In 1865, Kit Carson, the nation’s most famous Indian fighter, told a congressional committee, “I came to this country in 1826 and since then have become pretty well acquainted with the Indian tribes, both in peace and at war. I think, as a general thing, the difficulties arise from aggressions on the part of the whites.”

These young braves did not recognize Carson. Although they would have recognized his name, they would not have known what he looked like. So they certainly did not suspect that this white man spoke their language. As the pipe was passed, the Indians began speaking to each other in the Sioux language, so that if any of the white men escaped this trap, the Sioux would be blamed for the attack. It was not an unusual ruse. But as they continued smoking into the night, they eventually resorted to their own tongue. Finally they revealed their plan: When the pipe was next passed to Carson, he would have to lay down his weapon to take it, and at that moment they would attack and kill him. Then they would kill the other members of the party.
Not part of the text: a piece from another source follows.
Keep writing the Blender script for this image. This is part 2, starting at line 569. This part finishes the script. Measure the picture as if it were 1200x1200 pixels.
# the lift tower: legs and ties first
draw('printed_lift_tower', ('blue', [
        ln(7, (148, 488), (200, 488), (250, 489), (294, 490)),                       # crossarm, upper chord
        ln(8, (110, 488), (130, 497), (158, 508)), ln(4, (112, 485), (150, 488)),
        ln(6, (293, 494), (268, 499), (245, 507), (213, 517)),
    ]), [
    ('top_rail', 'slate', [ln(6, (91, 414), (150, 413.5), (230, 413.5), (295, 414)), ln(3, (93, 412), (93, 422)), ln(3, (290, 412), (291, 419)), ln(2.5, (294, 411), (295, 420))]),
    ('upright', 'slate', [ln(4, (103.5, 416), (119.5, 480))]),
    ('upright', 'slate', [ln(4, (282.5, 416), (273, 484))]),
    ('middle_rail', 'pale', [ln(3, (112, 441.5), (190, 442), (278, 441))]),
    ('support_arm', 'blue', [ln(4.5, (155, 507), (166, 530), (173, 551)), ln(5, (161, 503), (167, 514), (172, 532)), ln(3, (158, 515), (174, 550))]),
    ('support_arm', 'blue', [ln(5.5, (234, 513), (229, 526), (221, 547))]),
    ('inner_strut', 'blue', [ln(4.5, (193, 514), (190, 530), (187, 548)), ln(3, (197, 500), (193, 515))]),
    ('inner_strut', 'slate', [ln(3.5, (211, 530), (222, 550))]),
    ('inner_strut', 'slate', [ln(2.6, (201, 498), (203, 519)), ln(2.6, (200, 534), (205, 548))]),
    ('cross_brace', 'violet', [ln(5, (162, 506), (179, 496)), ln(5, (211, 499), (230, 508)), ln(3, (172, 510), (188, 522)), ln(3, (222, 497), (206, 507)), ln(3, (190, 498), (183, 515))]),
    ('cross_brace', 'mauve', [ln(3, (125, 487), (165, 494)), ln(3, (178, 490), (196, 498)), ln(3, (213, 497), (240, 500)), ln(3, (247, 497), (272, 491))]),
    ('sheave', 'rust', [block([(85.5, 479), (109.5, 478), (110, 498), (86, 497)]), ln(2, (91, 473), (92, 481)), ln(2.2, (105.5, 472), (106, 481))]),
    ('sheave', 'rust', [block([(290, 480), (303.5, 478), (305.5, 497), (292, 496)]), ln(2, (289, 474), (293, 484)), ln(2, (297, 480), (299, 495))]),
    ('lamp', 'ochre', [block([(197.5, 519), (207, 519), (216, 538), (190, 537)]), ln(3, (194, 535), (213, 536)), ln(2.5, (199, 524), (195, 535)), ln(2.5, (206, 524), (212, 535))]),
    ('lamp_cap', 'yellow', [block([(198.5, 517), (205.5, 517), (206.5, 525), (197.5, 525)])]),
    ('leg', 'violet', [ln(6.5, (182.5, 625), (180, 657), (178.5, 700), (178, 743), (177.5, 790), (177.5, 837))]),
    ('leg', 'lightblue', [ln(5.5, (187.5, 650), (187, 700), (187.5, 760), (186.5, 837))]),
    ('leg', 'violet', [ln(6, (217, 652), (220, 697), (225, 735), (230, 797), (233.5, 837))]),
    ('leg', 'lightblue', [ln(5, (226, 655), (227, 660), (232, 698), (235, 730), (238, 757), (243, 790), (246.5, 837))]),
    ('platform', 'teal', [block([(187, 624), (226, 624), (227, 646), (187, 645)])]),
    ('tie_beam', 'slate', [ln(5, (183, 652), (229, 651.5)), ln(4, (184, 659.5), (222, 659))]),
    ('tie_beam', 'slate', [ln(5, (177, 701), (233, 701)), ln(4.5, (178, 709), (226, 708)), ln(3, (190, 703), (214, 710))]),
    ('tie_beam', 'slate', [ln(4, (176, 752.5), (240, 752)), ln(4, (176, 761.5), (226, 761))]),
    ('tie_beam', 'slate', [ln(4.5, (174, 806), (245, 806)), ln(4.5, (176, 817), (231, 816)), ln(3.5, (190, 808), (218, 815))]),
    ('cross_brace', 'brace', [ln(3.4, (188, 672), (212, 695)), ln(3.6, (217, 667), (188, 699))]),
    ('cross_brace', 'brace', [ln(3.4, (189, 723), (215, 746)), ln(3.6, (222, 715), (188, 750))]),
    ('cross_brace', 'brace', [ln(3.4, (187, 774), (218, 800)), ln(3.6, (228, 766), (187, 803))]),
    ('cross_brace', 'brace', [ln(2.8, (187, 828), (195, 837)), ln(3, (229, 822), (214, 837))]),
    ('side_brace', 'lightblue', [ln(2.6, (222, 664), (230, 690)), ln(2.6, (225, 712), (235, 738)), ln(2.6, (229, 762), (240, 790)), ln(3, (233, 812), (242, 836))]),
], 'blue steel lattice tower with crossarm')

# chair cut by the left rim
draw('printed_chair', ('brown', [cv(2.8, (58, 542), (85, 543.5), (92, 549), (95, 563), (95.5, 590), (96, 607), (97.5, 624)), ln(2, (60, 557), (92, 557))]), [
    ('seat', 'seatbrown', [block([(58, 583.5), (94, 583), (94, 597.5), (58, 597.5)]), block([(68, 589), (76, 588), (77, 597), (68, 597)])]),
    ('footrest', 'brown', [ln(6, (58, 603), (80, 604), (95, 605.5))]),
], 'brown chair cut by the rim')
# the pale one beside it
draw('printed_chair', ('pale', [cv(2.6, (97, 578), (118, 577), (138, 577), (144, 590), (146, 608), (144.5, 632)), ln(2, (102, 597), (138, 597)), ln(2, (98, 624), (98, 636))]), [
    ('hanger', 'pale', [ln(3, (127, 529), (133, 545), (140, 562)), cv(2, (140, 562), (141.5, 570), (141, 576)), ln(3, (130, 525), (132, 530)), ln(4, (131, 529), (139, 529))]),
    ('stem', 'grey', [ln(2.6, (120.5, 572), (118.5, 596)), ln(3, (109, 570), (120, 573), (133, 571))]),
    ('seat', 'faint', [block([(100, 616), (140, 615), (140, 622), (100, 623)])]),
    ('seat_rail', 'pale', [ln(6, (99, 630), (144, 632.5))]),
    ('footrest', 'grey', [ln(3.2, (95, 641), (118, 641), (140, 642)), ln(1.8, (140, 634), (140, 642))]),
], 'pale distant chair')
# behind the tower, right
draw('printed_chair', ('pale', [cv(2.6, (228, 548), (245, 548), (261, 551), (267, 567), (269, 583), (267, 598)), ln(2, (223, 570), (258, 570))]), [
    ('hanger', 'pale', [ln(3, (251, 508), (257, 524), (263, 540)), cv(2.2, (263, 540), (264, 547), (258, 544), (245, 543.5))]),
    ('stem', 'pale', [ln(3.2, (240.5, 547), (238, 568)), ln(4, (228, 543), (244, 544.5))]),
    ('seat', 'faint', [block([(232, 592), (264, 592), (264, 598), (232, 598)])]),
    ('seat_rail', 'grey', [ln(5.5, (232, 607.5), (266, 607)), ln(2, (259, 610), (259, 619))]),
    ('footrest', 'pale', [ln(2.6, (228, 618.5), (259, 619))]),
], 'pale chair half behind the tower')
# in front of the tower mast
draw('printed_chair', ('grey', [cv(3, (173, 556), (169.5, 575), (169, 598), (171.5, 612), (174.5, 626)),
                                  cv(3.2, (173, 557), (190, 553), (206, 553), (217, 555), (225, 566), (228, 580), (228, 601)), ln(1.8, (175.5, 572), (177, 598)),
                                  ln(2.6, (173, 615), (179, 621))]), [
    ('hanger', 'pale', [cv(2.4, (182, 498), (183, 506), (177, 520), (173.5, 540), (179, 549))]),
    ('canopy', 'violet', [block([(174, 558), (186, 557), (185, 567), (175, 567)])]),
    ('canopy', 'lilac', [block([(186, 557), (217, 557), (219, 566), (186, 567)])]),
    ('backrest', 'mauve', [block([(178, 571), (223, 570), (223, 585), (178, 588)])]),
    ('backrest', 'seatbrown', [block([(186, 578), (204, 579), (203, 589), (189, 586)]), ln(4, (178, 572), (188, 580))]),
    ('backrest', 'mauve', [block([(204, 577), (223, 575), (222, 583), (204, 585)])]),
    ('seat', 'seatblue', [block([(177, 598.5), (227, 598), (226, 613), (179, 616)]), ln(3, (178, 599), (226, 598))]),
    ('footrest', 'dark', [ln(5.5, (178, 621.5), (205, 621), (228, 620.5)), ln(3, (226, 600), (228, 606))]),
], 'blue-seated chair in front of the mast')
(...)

Carson understood every word, and he waited. When it was his turn, rather than taking the pipe, he grabbed his rifle and stood in the center of the circle, ordering his men to ready their weapons. The Cheyennes were stunned. Speaking to them in their own language, Carson demanded to know why they wanted his scalp. He had never been guilty of a single wrong to the Cheyennes, he said, and in fact their elders would tell them that he was a friend. Finally he ordered them out of his camp, warning that anyone who refused to leave would be shot and that if they returned, they would “be received with a volley of bullets.”

Carson knew his threat would not stop the Indians indefinitely, but it would buy time. At the darkest point of that night, he took a young Mexican runner aside and instructed him to run as fast as possible to Rayado and return with soldiers. Their lives depended on him, he whispered. The boy was long gone by sunrise. It was said that young runners could cover more than fifty miles in a day. Almost a full day passed before the Cheyennes reappeared. They were wearing their war paint. As their braves approached, Carson warned them that a scout had been sent ahead for help. If they attacked, he admitted to them, the Cheyennes would suffer large casualties but eventually they would win. He knew that. But he had many friends among the soldiers and they would know which people had committed this crime “and would be sure to visit upon the perpetrators a terrible retribution.”

Indian scouts found the boy’s footprints, but with his long lead time they knew he could
not be caught. Reluctantly, the war party withdrew. Two days later an army patrol under the command of Major James Henry Carleton arrived to escort Carson’s party safely to Rayado.

As ruthlessly as Kit Carson often fought against the Indians, he also fought for them. In the early 1850s, he became the Indian agent—the government’s representative to the tribe—for the Mohauche Utes, or Utahs, and several Apache tribes. While the Apaches continued to fight, initially the Utes remained at peace with the white man. Carson worked for the best interests of the tribe and at times fought doggedly with officials in Washington. He even requested permission to live with the Utes on their reservation, which was denied. Utes came almost daily to his ranch for food and tobacco, which he had paid for himself and happily supplied to them. He was so respected by the tribe that he became known as “Father Kit,” and General Sherman once remarked, “Why his integrity is simply perfect. They [the Utes] know it, and they would believe him and trust him any day before me.”